* START *
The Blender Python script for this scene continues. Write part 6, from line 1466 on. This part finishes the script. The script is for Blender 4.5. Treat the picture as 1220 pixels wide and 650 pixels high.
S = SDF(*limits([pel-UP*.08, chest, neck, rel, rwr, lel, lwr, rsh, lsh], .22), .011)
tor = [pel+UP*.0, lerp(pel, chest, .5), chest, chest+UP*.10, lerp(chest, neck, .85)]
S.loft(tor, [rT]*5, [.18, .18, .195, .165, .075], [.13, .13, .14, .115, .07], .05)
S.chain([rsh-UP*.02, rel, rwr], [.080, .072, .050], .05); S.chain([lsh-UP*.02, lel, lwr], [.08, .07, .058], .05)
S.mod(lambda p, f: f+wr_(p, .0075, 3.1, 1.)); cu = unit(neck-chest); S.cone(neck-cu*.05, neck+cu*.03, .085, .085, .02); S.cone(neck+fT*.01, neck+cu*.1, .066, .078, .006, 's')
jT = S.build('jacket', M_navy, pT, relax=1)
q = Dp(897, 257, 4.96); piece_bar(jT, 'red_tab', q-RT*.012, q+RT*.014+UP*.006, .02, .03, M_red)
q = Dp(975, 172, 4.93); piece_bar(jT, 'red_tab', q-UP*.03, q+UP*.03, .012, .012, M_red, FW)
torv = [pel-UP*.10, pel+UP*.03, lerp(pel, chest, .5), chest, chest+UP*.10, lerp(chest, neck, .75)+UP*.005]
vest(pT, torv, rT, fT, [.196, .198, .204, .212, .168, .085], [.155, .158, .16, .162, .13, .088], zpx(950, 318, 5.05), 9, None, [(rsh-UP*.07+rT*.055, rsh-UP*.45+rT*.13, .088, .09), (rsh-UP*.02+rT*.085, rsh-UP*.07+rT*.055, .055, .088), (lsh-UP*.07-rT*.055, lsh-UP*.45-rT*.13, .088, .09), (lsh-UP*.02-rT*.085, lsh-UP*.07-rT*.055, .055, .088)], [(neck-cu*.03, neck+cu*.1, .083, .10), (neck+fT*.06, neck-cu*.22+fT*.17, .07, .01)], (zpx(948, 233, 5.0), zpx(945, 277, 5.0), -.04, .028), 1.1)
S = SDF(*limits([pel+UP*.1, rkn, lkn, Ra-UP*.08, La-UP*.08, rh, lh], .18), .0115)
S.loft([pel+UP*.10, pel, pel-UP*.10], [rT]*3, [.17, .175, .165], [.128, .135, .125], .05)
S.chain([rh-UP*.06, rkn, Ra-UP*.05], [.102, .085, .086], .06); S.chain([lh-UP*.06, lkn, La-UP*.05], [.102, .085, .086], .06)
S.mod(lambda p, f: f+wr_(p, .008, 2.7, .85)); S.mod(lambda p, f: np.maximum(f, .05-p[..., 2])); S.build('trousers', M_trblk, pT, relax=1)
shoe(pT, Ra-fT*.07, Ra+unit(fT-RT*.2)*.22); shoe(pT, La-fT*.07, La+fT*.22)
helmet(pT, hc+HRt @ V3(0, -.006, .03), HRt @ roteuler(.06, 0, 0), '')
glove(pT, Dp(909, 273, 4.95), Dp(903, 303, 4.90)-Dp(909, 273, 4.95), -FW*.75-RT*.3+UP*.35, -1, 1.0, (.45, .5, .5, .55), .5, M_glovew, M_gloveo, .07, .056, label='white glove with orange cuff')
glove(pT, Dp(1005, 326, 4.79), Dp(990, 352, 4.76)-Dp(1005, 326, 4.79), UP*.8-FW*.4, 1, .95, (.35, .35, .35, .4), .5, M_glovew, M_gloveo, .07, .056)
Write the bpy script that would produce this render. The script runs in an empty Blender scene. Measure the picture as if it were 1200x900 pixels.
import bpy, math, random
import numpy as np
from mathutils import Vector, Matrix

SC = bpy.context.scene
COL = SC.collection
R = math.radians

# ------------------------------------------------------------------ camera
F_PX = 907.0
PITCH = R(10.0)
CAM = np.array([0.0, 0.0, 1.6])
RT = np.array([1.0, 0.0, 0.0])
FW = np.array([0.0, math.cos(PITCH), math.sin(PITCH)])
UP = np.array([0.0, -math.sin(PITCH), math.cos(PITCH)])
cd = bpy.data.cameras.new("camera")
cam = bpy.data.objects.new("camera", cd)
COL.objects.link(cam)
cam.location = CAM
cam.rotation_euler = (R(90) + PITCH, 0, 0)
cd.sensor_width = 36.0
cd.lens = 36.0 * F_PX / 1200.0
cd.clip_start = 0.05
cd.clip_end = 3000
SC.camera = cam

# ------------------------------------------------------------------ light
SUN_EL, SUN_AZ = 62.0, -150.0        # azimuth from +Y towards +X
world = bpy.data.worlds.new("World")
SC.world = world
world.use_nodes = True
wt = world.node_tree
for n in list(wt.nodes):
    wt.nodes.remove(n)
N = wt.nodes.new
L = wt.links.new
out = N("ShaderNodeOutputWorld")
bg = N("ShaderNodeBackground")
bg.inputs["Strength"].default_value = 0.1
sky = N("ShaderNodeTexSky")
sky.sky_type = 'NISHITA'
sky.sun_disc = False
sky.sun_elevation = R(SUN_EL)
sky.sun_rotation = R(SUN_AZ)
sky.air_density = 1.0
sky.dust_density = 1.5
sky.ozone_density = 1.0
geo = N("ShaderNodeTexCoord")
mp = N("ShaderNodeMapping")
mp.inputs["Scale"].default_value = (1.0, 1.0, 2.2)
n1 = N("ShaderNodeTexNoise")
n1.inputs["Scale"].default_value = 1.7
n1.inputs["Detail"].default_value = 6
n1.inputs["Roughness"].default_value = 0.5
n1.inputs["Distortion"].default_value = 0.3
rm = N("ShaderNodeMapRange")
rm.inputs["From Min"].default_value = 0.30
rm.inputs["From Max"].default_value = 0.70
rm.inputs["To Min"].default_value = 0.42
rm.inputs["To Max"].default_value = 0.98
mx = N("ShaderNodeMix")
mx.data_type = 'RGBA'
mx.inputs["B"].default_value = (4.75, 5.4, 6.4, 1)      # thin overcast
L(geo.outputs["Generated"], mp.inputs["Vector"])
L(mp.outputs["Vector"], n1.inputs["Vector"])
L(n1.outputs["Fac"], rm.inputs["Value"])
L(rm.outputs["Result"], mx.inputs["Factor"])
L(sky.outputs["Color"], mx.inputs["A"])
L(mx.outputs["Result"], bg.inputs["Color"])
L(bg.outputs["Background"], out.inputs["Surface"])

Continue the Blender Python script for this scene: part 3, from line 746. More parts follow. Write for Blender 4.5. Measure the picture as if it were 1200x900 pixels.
* END *
=== Exercise directions ===
Extract every line from the records above that contains the word "Python".

=== Task response ===
The Blender Python script for this scene continues. Write part 6, from line 1466 on. This part finishes the script. The script is for Blender 4.5. Treat the picture as 1220 pixels wide and 650 pixels high.
Continue the Blender Python script for this scene: part 3, from line 746. More parts follow. Write for Blender 4.5. Measure the picture as if it were 1200x900 pixels.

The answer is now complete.